Health coverage isn't a benefit, it's a pay cut

We've had a good discussion this year on the public option and on "death panels." But for all the hype over health care reform, we have not done a good job of talking about the health care system, especially why our system is so expensive. As a result, we're not doing a good job of fixing it. There's still time to change that, but not much.

The doomsaying is familiar: Left unchecked, health care reform will bankrupt our nation. It will grow to consume every dollar of gross domestic product. And Congress isn't contemplating anything nearly radical enough to avert the emergency.

The reason is not that people haven't heard grim warnings about the future. It's because they don't understand what's going on in the present. In 2009, the average employer-sponsored health care plan cost a bit less than $13,500. But virtually no one cut a check for $13,500. Employers usually pay more than 70 percent of their employees' health care costs. To employees, that seems like a good deal, particularly given how fast costs are growing.
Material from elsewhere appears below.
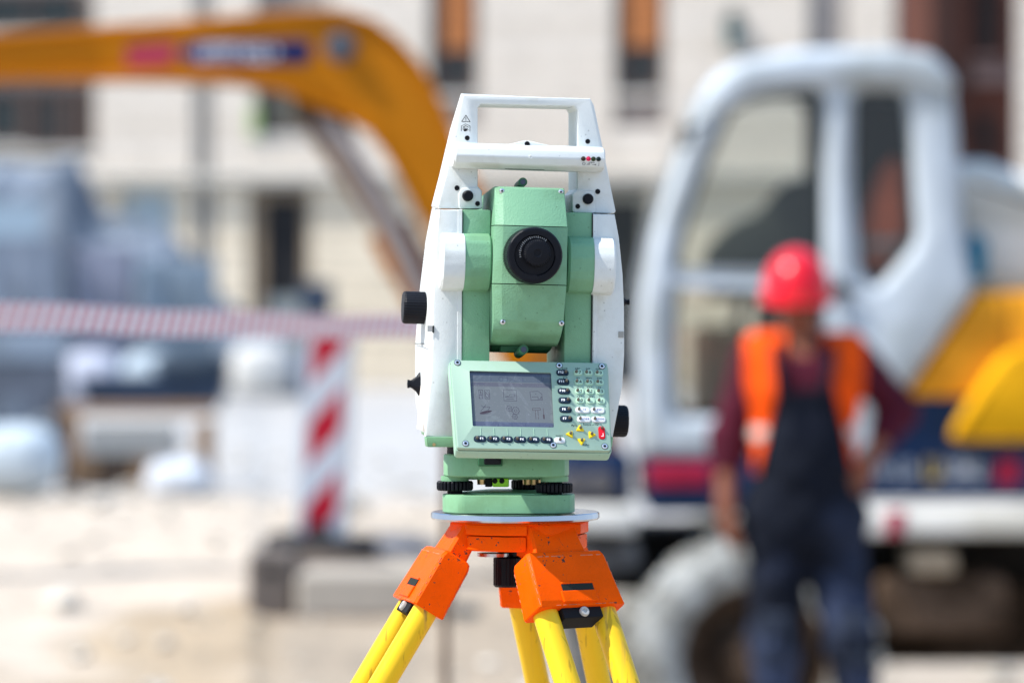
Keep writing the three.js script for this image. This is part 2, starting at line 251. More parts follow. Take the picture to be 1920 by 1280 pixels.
// ---- guide light bar across the handle
{
  const L = SP(848, 292, 0.042).x, R = SP(1133, 300, 0.042).x, y = SP(990, 294.5, 0.042).y, h = 0.0103;
  const prof = [V2(0.024, h)]; for (let i = 0; i <= 14; i++) { const a = Math.PI / 2 - i / 14 * Math.PI * 0.96; prof.push(V2(0.0380 + 0.0145 * Math.pow(Math.max(0, Math.cos(a)), 0.85), h * Math.sin(a))); } prof.push(V2(0.036, -h), V2(0.024, -h));
  const cz = 0.036, sec = (x, k) => prof.map((p) => V3(x, y + (p.y) * k, cz + (p.x - cz) * k));
  const bar_ = part('guide_light_bar', loft([sec(L, 0.72), sec(L + 0.0006, 0.9), sec(L + 0.0022, 0.99), sec(L + 0.004, 1), sec(R - 0.003, 1), sec(R - 0.0015, 0.97), sec(R - 0.0003, 0.86), sec(R, 0.75)], ['z', 'y']), mat.white, station);
  const tri = S2([[939, 273], [962, 268.5], [980, 264], [992, 264], [1010, 268], [1045, 276], [1045, 282], [939, 282]], 0.042);
  part('peaked_rib', slab(tri, 0.027, 0.0440, 0.0012), mat.white, bar_);
  { const p = SP(...Z2(1036, 456, 160), 0.0441); part('emblem', [toZ(lathe([[0, 0.0004], [0.0013, 0.0004], [0.0013, -0.0005], [0, -0.0005]], 20)).translate(p.x, p.y, p.z), toZ(new THREE.TorusGeometry(0.00165, 0.00045, 8, 20).rotateX(Math.PI / 2)).translate(p.x, p.y, p.z), box(0.0011, 0.0026, 0.0005, p.x + 0.0016, p.y - 0.0006, p.z)], mat.black, bar_); }
  const led = M(col(0.05, 0.03, 0.02), 0.2), red = M(col(0.75, 0.02, 0.09), 0.25), ledG = M(col(0.03, 0.05, 0.02), 0.2), ledB = M(col(0.01, 0.02, 0.02), 0.2);
  [[1476, 573, led], [1516, 573, red], [1555, 575, ledG], [1595, 576, ledB]].forEach(([zx, zy, m]) => {
    const p = SP(...Z2(zx, zy, 160), 0.0527); part('indicator_lamp', [new THREE.SphereGeometry(0.00125, 16, 10).scale(1, 1, 0.5).translate(p.x, p.y, p.z + 0.0002), toZ(lathe([[0.0013, -0.002], [0.0019, -0.002], [0.0019, 0.0003], [0.0013, 0.0004]], 20)).translate(p.x, p.y, p.z)], m, bar_); });
  const cv = document.createElement('canvas'); cv.width = 512; cv.height = 128; const c = cv.getContext('2d'); c.fillStyle = '#000'; c.fillRect(0, 0, 512, 128); c.strokeStyle = c.fillStyle = '#fff'; c.lineWidth = 10;
  c.beginPath(); c.arc(64, 68, 36, -0.9, Math.PI + 0.9); c.stroke(); c.fillRect(59, 12, 10, 55);
  [0, 1, 2, 3].forEach((k) => c.fillRect(140 + k * 24, 96 - k * 22 - 10, 12, 14 + k * 22));
  c.beginPath(); c.moveTo(260, 34); c.lineTo(350, 34); c.moveTo(290, 88); c.lineTo(370, 88); c.stroke(); c.beginPath(); c.moveTo(268, 12); c.lineTo(238, 34); c.lineTo(268, 56); c.fill(); c.beginPath(); c.moveTo(362, 66); c.lineTo(396, 88); c.lineTo(362, 110); c.fill();
  c.fillRect(460, 40, 10, 70); c.fillRect(450, 106, 24, 8); c.fillRect(460, 12, 10, 14);
  const p = SP(...Z2(1536, 612, 160), 0.0519);
  part('indicator_symbols', new THREE.PlaneGeometry(0.0158, 0.0040).rotateX(0.30).translate(p.x, p.y, p.z + 0.0001), M(col(0.12, 0.12, 0.13), 0.7, { alphaMap: new THREE.CanvasTexture(cv), transparent: true }), bar_, { keepUV: true });
  { const q = SP(...Z2(1063, 560, 160), 0.0523); part('sensor_dot', toZ(lathe([[0, 0.0001], [0.0007, 0.0002], [0.0012, 0.0005], [0.0016, 0.0001], [0.0016, -0.001], [0, -0.001]], 20)).translate(q.x, q.y, q.z), mat.white, bar_); }
  { const q = SP(983, 317, 0.040); part('rubber_pad', rbox(0.033, 0.002, 0.010, 0.0007, q.x, q.y + 0.0006, 0.038), mat.black, bar_); }
}
// ---- white side covers
const ZC = 0.044, ZB = -0.060;
{
  const f = [[867.3, 392.5], [866.2, 600], [865, 827], [797.5, 818.5], [798, 805], [804, 753], [810, 688], [811.5, 640], [811.5, 615], [813, 560], [817, 470], [824, 393]];
  const b = [null, null, null, [797, 818], [789, 808], [778, 753], [777.5, 690], [778, 644], [779.6, 618], [785.6, 548], [797, 452], [809, 390]];
  const F = S2(f, ZC), B = F.map((p, i) => { if (!b[i]) return p.clone(); const q = SP(...b[i], ZB); return V2(q.x, q.y); });
  const mid = (k) => F.map((p, i) => p.clone().lerp(B[i], k));
  const cover = part('side_cover', loft([at_z(inset(F, 0.0015), ZC), at_z(inset(F, 0.0004), ZC - 0.0005), at_z(F, ZC - 0.0016), at_z(mid(0.85), ZC - 0.075), at_z(B, ZB + 0.004), at_z(inset(B, 0.004), ZB)]), mat.white, station);
  // strip that borders the green standard
  part('edge_strip', slab(S2([[858.5, 393.5], [866.8, 393.5], [864.7, 826], [856.5, 825]], ZC), ZC - 0.002, ZC + 0.0006, 0.0004), mat.white, cover);
  { const p = SP(806, 616, ZC); part('latch_notch', [box(0.0042, 0.0050, 0.0006, p.x, p.y, ZC + 0.0002)], M(col(0.45, 0.45, 0.44), 0.8), cover); part('latch_shadow_gap', box(0.0012, 0.0058, 0.0012, p.x + 0.0026, p.y - 0.0004, ZC + 0.0002), mat.seam, cover); }
  // battery door lines on the outer side
  for (const [x0, x1, y] of [[778.5, 795.5, 644], [788.5, 803, 796]]) { const a = SP(x1, y, ZC - 0.02), c2 = SP(x0, y, ZB + 0.01); part('door_seam', bar(V3(mixn(a.x, c2.x, 0.05), a.y, a.z), V3(c2.x - 0.0002, c2.y, c2.z), 0.0006, 0.0006, 0.0002), mat.seam, cover); }
  part('battery_door', slab(S2([[797.5, 724], [803.5, 724], [797, 808], [791, 806]], 0.02), -0.02, 0.0215, 0.0008), M(col(0.78, 0.72, 0.68), 0.6, { map: T.handled }), cover);
  { const pts = []; for (let i = 0; i < 4; i++) for (let j = 0; j < 5; j++) { const q = SP(797 + i * 3.2 - j * 0.5, 470 + j * 5.6 + i * 0.4, ZC - 0.045 + i * 0.012); pts.push(new THREE.SphereGeometry(0.0007, 8, 6).translate(q.x, q.y, q.z)); } part('speaker_dimples', pts, mat.white, cover); }
}
{
  const f = [[1111, 400.5], [1153, 402], [1161, 445], [1168, 514], [1170.5, 572], [1171, 664], [1167.5, 724], [1158, 774], [1148, 826], [1112, 826], [1110, 660], [1112, 500]];
  const F = S2(f, ZC);
  const cover = part('side_cover', loft([at_z(inset(F, 0.0015), ZC), at_z(inset(F, 0.0004), ZC - 0.0005), at_z(F, ZC - 0.0016), at_z(F, ZB + 0.004), at_z(inset(F, 0.003), ZB)]), mat.white, station);
  part('edge_strip', slab(S2([[1112, 402], [1119.5, 402.5], [1119, 826], [1112, 826]], ZC), ZC - 0.002, ZC + 0.0006, 0.0004), mat.white, cover);
  { const p = SP(1164.5, 627, ZC); part('latch_notch', [box(0.0044, 0.0050, 0.0008, p.x, p.y, ZC + 0.0002)], M(col(0.33, 0.33, 0.31), 0.85), cover); }
}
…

A "benefit," as it's called.

But health care coverage is not a benefit. It's a wage deduction. When premium costs go up, wages go down. When premium costs go down, wages go up. But workers don't know that. The information is hidden from them. That means cost control seems like all pain and no gain, which makes it virtually impossible for Congress to pass. It's like asking someone to diet when they don't realize it will help them lose weight.

Cost control, in fact, is some pain in return for a fat raise. A 2006 study by Harvard's Katherine Baicker and Amitabh Chandra used malpractice payments to estimate the effect of premium increases on wages. They found that a 10 percent increase in health care premiums "results in an offsetting decrease in wages of 2.3 percent" and an increase in unemployment of 1.2 percentage points. Compensation is basically a set sum for employers, and they don't seem to care much whether it goes into wages or into health care costs.

Workers saw this in the 1990s. This was the era of the managed-care revolution, which most remember as a horrifying failure.

Famously, audiences applauded when Helen Hunt broke out into a profanity-laden rant against HMOs in the movie "As Good as It Gets." The backlash was so intense that by 2000, the managed- care experiment was virtually over. The problem? The data showed the experiment to be a tremendous success.

From 1989-95, median wages fell a bit. Then, managed care kicked in. Annual growth in health care costs fell from more than 10 percent in the early 1990s to less than 5 percent in the late '90s. Meanwhile, wages jumped, rising more than 11 percent from 1995 to 2000. Then we ended the managed-care experiment, and health care costs resumed their normal speed of growth. Wages slumped from 2000 to 2006.

"By every observable indicator," said Harvard's David Cutler, "managed care was a huge success. It cut spending, cut the growth of spending and didn't seem to kill anyone. And yet everyone hated it."

Of course they hated it. They didn't see its benefits, only its costs. They knew they suddenly were trapped in networks and being hassled by their insurers. As for their raises, those were nice, but why are you changing the subject? Since 1990, wages have tracked changes in premiums more closely than they've tracked the growth of the GDP. Maybe if more workers knew that, they would be more interested in efforts to control health care costs.

During the Senate Finance Committee's negotiations, Ron Wyden, D-Ore., offered to give employees the option to reject their employer's offerings in return for a voucher that would help them choose their insurance on exchanges, which meant they would save money if they chose cheaper plans. Chuck Grassley , R-Iowa, floated an idea simply to require employers to report their health care spending on workers' W-2 forms. Both were stymied by an odd-bedfellows alliance of employers and unions.

It's not too late. If employers listed the cost of health care alongside the bite taken by payroll taxes on each paycheck, it would be much clearer to workers that coverage was coming out of their wages, not their employers' largess. That could help them see the costs of the system more clearly, which is something all the congressional debate isn't helping anyone do.